Govt must clarify SI 87 of 2025

Statutory Instrument (SI) 87 of 2025 was introduced with a clear economic and developmental objective to strengthen domestic agriculture, reduce dependence on imported grains and oilseeds, and compel processors to increase local sourcing.

In principle, this reflects a coherent import-substitution strategy aimed at deepening value chains and supporting local production.

However, while the policy intent is defensible, its implementation is now generating uncertainty that risks undermining both market stability and policy credibility.

Concerns raised by major industry players, including Innscor Africa Limited, should not be dismissed as routine corporate caution. The company has pointed to “conflicting pronouncements and interpretations” surrounding SI 87 of 2025, noting that this uncertainty is already contributing to pricing instability and inflationary pressure in maize- and soya-based products. This is a significant signal in a sector where predictability is essential.

When a systemically important processor cannot reliably forecast input costs, that uncertainty is inevitably transmitted through the value chain—resulting in volatile pricing, inconsistent product costs, and reduced confidence for both producers and consumers.

At the centre of implementation is the Agricultural Marketing Authority (AMA), whose regulatory role in grain and oilseed markets is critical. Yet the current environment suggests not a failure of policy intent, but a breakdown in policy communication, coordination, and operational alignment.

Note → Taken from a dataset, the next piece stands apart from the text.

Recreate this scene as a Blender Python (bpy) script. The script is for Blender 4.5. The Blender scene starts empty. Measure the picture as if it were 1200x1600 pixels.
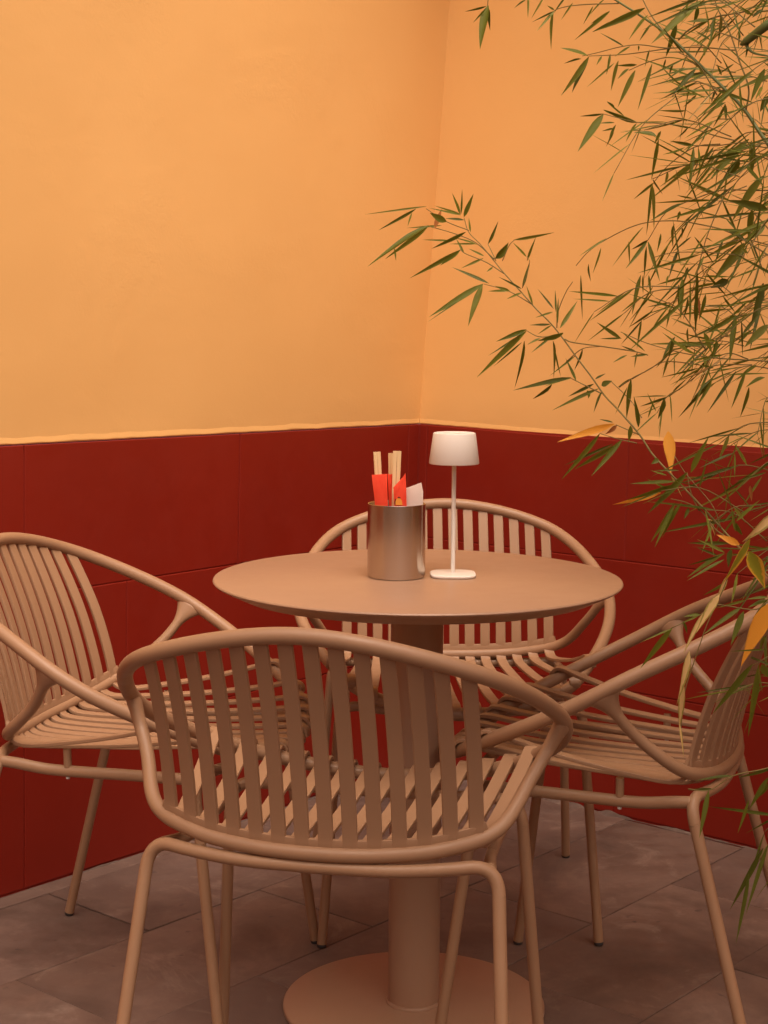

Once gazetted, a statutory instrument should provide a stable and unambiguous framework for market conduct. It should not become subject to shifting interpretations across different administrative or enforcement channels. Where ambiguity emerges, it weakens compliance certainty and distorts market behaviour.

This lack of clarity introduces several risks. First, it creates an inflationary bias in essential food commodities, particularly maize-based staples and cooking oil inputs, which are central to household consumption. Second, it discourages long-term planning by processors who are forced to hedge against regulatory uncertainty in addition to normal market risks. Third, it risks undermining the broader objective of boosting domestic production by weakening investment signals to both farmers and value-chain actors.

While the objective of reducing import dependence is economically sound, policy effectiveness depends not only on direction, but on clarity, consistency, and enforceability.

Where multiple interpretations arise, markets default to caution and in food systems, caution is quickly reflected in higher prices.

It is therefore imperative that authorities issue an immediate, consolidated, and authoritative clarification of SI 87 of 2025. This should clearly define sourcing requirements, import conditions (where applicable), enforcement mechanisms, and any transitional arrangements. Equally important, implementing agencies must adopt a coordinated and unified communication stance to eliminate contradictory guidance.

In volatile commodity markets, policy uncertainty can be as destabilising as supply shocks.